### AIM
Write out, word for word, every line from the first one through the line that holds "rnd = random.Random(7)", and nothing else; skip the pictures.

┏━━

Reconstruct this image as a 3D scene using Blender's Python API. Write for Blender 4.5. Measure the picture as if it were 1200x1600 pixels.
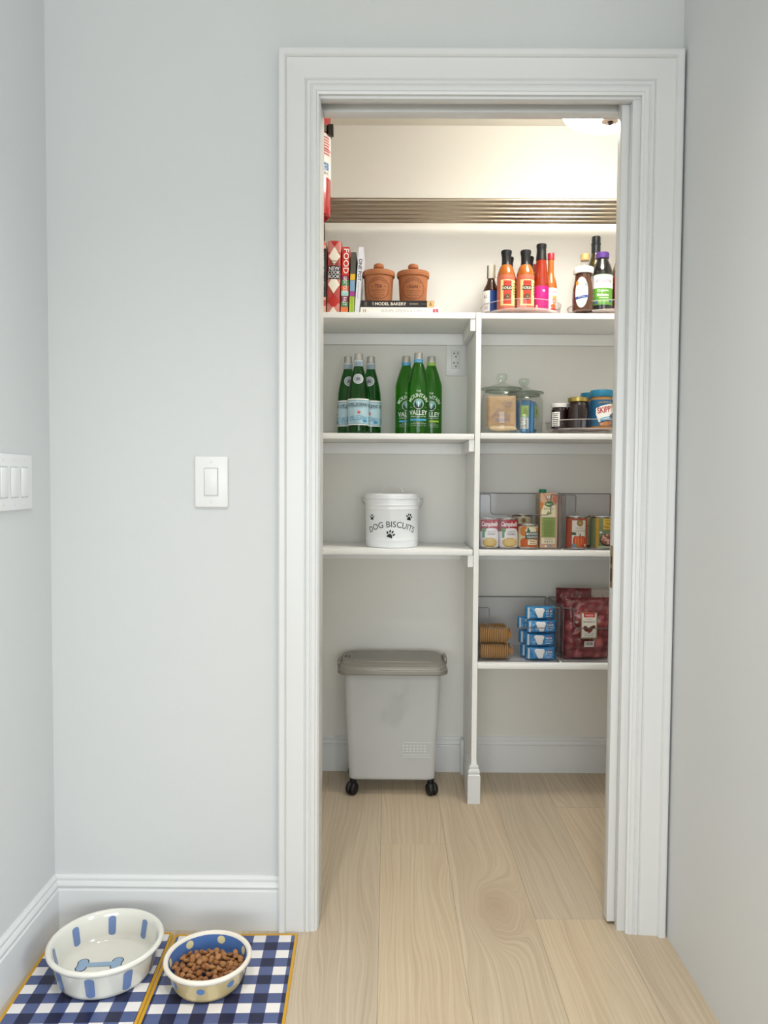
import bpy, bmesh, math, random
from mathutils import Vector, Matrix, noise
from math import sin, cos, pi, radians, sqrt, exp

for o in list(bpy.data.objects): bpy.data.objects.remove(o)
scene = bpy.context.scene
C = scene.collection
rnd = random.Random(7)

# ------------------------------------------------------------------ camera, world, large lights, exposure
PITCH, YAW, ROLL, CAM_H, CAM_D, FOCAL = 0.0432, -0.0054, 0.0062, 1.1237, 1.8657, 1195.0
cam = bpy.data.cameras.new('camera'); cam_o = bpy.data.objects.new('camera', cam); C.objects.link(cam_o)
fw = Vector((sin(YAW)*cos(PITCH), cos(YAW)*cos(PITCH), -sin(PITCH)))
r0 = Vector((cos(YAW), -sin(YAW), 0)); u0 = r0.cross(fw)
rt = cos(ROLL)*r0 + sin(ROLL)*u0; up = -sin(ROLL)*r0 + cos(ROLL)*u0
m3 = Matrix((rt, up, -fw)).transposed()
cam_o.matrix_world = Matrix.Translation((0, -CAM_D, CAM_H)) @ m3.to_4x4()
cam.sensor_fit = 'VERTICAL'; cam.sensor_height = 36.0; cam.lens = FOCAL/1600*36.0
cam.clip_start = 0.02
scene.camera = cam_o
scene.view_settings.view_transform = 'Standard'; scene.view_settings.look = 'None'
scene.view_settings.gamma = 1.0; scene.view_settings.use_curve_mapping = False
scene.view_settings.exposure = 0.12
scene.cycles.transparent_max_bounces = 40

world = bpy.data.worlds.new('world'); scene.world = world; world.use_nodes = True
bg = world.node_tree.nodes['Background']
bg.inputs[0].default_value = (0.80, 0.90, 1.0, 1); bg.inputs[1].default_value = 0.35

def area(name, loc, target, sx, sy, power, col, shape='RECTANGLE'):
    L = bpy.data.lights.new(name, 'AREA'); L.shape = shape; L.size = sx; L.size_y = sy
    L.energy = power; L.color = col
    o = bpy.data.objects.new(name, L); C.objects.link(o); o.location = loc
    d = (Vector(target)-Vector(loc)); o.rotation_euler = d.to_track_quat('-Z', 'Y').to_euler()
    return o
# daylight entering by the kitchen's big rear window, and two recessed ceiling downlights
area('window_daylight', (0.0, -8.3, 1.2), (0.0, 0, 1.05), 5.6, 2.0, 215.0, (0.88, 0.955, 1.0))
area('side_fill', (3.2, -2.7, 1.45), (-.8, -.6, 1.3), 1.6, 1.5, 95.0, (0.76, 0.88, 1.0))  # added fill that brightens the left wall; this kitchen side has no window
area('side_fill', (-3.2, -4.8, 1.35), (.7, -.4, 1.2), 2.0, 1.5, 22.0, (0.95, 0.98, 1.0))  # weaker added fill for the right panel, again without a window
def downlight(loc, power):
    L = bpy.data.lights.new('ceiling_downlight', 'SPOT'); L.energy = power; L.color = (1.0, .975, .94); L.spot_size = radians(108); L.spot_blend = 1.0; L.shadow_soft_size = .06
    o = bpy.data.objects.new('ceiling_downlight', L); C.objects.link(o); o.location = loc
downlight((-.32, -1.15, 2.69), 80.0); downlight((.34, -1.15, 2.69), 88.0)
PANTRY_EMIT = 41.0

# ------------------------------------------------------------------ materials
def lin(c):
    if isinstance(c, str):
        c = tuple(int(c[i:i+2], 16)/255 for i in (0, 2, 4))
    return tuple((v/12.92 if v <= .04045 else ((v+.055)/1.055)**2.4) for v in c) + (1,)
MATS = {}
def M(name, col=None, rough=.5, metal=0, spec=.5, coat=0, trans=0, ior=1.45, emit=None, bump=None):
    if name in MATS: return MATS[name]
    m = bpy.data.materials.new(name); MATS[name] = m; m.use_nodes = True
    p = m.node_tree.nodes['Principled BSDF']; I = p.inputs
    I['Base Color'].default_value = lin(col); I['Roughness'].default_value = rough; I['Metallic'].default_value = metal
    I['Specular IOR Level'].default_value = spec; I['Coat Weight'].default_value = coat; I['Coat Roughness'].default_value = .05
    I['Transmission Weight'].default_value = trans; I['IOR'].default_value = ior
    if emit: I['Emission Color'].default_value = lin(emit[0]); I['Emission Strength'].default_value = emit[1]
    if bump:
        nt = m.node_tree; n = nt.nodes.new('ShaderNodeTexNoise'); tc = nt.nodes.new('ShaderNodeTexCoord'); b = nt.nodes.new('ShaderNodeBump')
        nt.links.new(tc.outputs['Object'], n.inputs['Vector']); n.inputs['Scale'].default_value = bump[0]; n.inputs['Detail'].default_value = 3
        b.inputs['Strength'].default_value = bump[1]; b.inputs['Distance'].default_value = bump[2]
        nt.links.new(n.outputs['Fac'], b.inputs['Height']); nt.links.new(b.outputs['Normal'], I['Normal'])
    return m
def clear(name, tint, f0=.018, rough=.03, opaque=0.0):
    """thin clear plastic or glass sheet: see-through with a Fresnel gloss"""
    if name in MATS: return MATS[name]
    m = bpy.data.materials.new(name); MATS[name] = m; m.use_nodes = True; nt = m.node_tree; nt.nodes.clear()
    out = nt.nodes.new('ShaderNodeOutputMaterial'); t = nt.nodes.new('ShaderNodeBsdfTransparent'); g = nt.nodes.new('ShaderNodeBsdfGlossy')
    mx = nt.nodes.new('ShaderNodeMixShader'); lw = nt.nodes.new('ShaderNodeLayerWeight'); pw = nt.nodes.new('ShaderNodeMath'); pw.operation = 'POWER'; pw.inputs[1].default_value = 4.0
    ma = nt.nodes.new('ShaderNodeMath'); ma.operation = 'MULTIPLY_ADD'; ma.inputs[1].default_value = .55; ma.inputs[2].default_value = f0
    t.inputs[0].default_value = lin(tint); g.inputs['Roughness'].default_value = rough; g.inputs[0].default_value = (.9, .9, .9, 1)
    nt.links.new(lw.outputs['Facing'], pw.inputs[0]); nt.links.new(pw.outputs[0], ma.inputs[0]); nt.links.new(ma.outputs[0], mx.inputs[0]); nt.links.new(t.outputs[0], mx.inputs[1]); nt.links.new(g.outputs[0], mx.inputs[2])
    if opaque:
        d = nt.nodes.new('ShaderNodeBsdfDiffuse'); d.inputs[0].default_value = lin(tint); m2 = nt.nodes.new('ShaderNodeMixShader'); m2.inputs[0].default_value = opaque
        nt.links.new(mx.outputs[0], m2.inputs[1]); nt.links.new(d.outputs[0], m2.inputs[2]); nt.links.new(m2.outputs[0], out.inputs[0])
    else: nt.links.new(mx.outputs[0], out.inputs[0])
    return m
class NT:
    """tiny node-graph helper"""
    def __init__(s, name):
        s.m = bpy.data.materials.new(name); MATS[name] = s.m; s.m.use_nodes = True; s.nt = s.m.node_tree
        s.p = s.nt.nodes['Principled BSDF']
    def n(s, t, **kw):
        x = s.nt.nodes.new(t)
        for k, v in kw.items(): setattr(x, k, v)
        return x
    def put(s, sock, v):
        if hasattr(v, 'links') or hasattr(v, 'is_output'): s.nt.links.new(v, sock)
        else: sock.default_value = v
    def math(s, op, a, b=0.0, c=None):
        x = s.n('ShaderNodeMath', operation=op); s.put(x.inputs[0], a); s.put(x.inputs[1], b)
        if c is not None: s.put(x.inputs[2], c)
        return x.outputs[0]
    def mix(s, f, a, b):
        x = s.n('ShaderNodeMix', data_type='RGBA'); s.put(x.inputs[0], f); s.put(x.inputs[6], a); s.put(x.inputs[7], b); return x.outputs[2]
    def obj(s):
        tc = s.n('ShaderNodeTexCoord'); sp = s.n('ShaderNodeSeparateXYZ'); s.nt.links.new(tc.outputs['Object'], sp.inputs[0]); return sp.outputs, tc.outputs['Object']
    def comb(s, x, y, z):
        k = s.n('ShaderNodeCombineXYZ'); s.put(k.inputs[0], x); s.put(k.inputs[1], y); s.put(k.inputs[2], z); return k.outputs[0]
    def noise(s, vec, scale, detail=2, dims='3D', w=None, rough=.5):
        x = s.n('ShaderNodeTexNoise', noise_dimensions=dims); 
        if vec is not None: s.put(x.inputs['Vector'], vec)
        if w is not None: s.put(x.inputs['W'], w)
        x.inputs['Scale'].default_value = scale; x.inputs['Detail'].default_value = detail; x.inputs['Roughness'].default_value = rough
        return x.outputs['Fac']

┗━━

### EXPECTED ANSWER
Reconstruct this image as a 3D scene using Blender's Python API. Write for Blender 4.5. Measure the picture as if it were 1200x1600 pixels.
import bpy, bmesh, math, random
from mathutils import Vector, Matrix, noise
from math import sin, cos, pi, radians, sqrt, exp

for o in list(bpy.data.objects): bpy.data.objects.remove(o)
scene = bpy.context.scene
C = scene.collection
rnd = random.Random(7)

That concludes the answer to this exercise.